Steve Caddy: "Regarding dogman's 9-word Hemingway example: Wow. If you've had the experience of losing a child at birth, you'll appreciate acutely just how powerful that particular piece of conjuring is. A tear to the eye indeed."
Jock Elliott adds: "Hemingway wrote like a camera. Take it from an old English major. He would describe a scene, the actions of the characters, their dialog, but he never, that I recall, described their thoughts or internal state. He left that for the reader to infer from his external snapshot of the scene."

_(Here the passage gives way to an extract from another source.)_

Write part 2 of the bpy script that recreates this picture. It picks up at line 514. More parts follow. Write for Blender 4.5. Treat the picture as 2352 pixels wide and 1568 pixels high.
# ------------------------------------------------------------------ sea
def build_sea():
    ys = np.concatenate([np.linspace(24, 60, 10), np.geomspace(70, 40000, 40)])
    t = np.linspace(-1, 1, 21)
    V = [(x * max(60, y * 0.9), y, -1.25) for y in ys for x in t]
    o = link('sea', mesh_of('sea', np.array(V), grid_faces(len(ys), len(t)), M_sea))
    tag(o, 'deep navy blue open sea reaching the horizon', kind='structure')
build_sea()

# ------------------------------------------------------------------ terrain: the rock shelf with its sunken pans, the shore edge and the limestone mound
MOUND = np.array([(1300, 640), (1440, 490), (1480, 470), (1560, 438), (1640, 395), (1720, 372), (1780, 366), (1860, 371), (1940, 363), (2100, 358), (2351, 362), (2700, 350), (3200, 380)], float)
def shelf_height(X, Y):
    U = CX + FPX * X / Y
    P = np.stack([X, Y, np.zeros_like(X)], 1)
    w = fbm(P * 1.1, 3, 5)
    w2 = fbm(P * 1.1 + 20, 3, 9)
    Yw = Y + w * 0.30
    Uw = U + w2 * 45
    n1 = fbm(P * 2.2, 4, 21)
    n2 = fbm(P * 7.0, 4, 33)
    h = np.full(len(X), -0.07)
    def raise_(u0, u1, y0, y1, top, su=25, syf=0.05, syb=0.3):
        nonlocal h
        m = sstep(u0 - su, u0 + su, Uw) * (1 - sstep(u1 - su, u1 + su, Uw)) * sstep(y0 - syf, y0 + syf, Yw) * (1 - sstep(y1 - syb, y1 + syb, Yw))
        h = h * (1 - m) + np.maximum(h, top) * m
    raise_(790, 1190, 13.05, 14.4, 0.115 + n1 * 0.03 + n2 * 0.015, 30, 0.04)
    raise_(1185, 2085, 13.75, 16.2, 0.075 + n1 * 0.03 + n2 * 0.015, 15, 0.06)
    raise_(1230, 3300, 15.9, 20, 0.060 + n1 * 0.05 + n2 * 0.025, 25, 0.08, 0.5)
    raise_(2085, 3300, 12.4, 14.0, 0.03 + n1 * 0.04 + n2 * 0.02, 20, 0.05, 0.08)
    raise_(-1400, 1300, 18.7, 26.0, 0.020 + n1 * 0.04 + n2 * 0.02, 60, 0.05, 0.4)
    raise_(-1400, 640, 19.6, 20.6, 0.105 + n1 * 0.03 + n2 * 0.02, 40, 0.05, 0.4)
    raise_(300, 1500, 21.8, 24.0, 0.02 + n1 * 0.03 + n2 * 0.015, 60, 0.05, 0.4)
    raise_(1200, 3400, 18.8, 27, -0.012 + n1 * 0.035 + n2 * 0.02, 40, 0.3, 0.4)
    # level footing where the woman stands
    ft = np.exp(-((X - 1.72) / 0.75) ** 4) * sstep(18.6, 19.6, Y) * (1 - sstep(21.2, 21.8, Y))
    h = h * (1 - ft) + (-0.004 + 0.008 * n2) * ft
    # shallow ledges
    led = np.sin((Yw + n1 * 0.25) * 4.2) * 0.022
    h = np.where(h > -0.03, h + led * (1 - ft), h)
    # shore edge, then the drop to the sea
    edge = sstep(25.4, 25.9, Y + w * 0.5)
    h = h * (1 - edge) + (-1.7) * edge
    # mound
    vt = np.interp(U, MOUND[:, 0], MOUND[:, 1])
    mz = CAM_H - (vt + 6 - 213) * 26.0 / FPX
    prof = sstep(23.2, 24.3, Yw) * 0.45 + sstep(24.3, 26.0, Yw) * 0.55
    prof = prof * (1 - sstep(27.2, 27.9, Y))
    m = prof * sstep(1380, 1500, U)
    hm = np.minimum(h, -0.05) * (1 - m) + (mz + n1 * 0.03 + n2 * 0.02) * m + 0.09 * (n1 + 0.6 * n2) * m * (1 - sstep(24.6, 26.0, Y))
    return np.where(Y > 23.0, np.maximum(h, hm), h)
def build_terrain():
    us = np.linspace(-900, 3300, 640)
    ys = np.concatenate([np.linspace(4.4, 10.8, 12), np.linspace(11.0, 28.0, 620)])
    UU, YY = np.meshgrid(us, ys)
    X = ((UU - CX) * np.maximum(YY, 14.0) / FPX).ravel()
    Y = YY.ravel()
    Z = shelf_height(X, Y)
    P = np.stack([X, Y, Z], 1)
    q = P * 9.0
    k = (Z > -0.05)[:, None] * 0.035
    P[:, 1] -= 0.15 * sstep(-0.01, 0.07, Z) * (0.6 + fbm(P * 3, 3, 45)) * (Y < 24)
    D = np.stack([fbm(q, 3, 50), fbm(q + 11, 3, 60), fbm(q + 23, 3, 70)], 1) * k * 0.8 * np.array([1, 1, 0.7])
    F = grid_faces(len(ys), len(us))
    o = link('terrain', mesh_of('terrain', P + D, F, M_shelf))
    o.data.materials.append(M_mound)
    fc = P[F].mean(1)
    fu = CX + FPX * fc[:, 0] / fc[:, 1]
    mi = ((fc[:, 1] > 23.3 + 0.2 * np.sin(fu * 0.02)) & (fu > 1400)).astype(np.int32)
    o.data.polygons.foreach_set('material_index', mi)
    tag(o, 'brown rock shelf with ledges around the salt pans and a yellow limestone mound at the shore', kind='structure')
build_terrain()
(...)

John Camp: "There are a number of common techniques used in fiction, and being specific about the settings is one of the most effective—but perhaps decreasingly so. For example, people spoke on wired telephones (and from phone booths) from the late 1800s until ten years ago. All of a sudden, cell phones arrived, and that changes the way fiction works—you really have to jump through your butt to come up with reasons people can't talk to each other. In my first novel, in a sort of ticking clock situation, two cops rush to a phone booth...and neither has a quarter. Now, there wouldn't even be a phone booth. In 1989, in the first novel that I completed that was actually published (I had a couple flat tires before that), a wrote about a computer expert going into his study: 'Most of my time is spent in the studio or the study, which is dominated by three walls of books and a bunch of personal computers. There's an IBM-AT that's been collecting dust lately, one of the IBM PS/2s, a Mac II, and my personal favorite, a full-bore Amiga 2000. A Lee Data dumb terminal is stuffed under a book table next to an early vintage Mac. A few old-timers from Commodore, Radio Shack and Apple sit in boxes in a corner with power cores wrapped around their disk drives....' You don't have to go back to Washington Irving to make references that will mystify people; 1989 will do it quite nicely."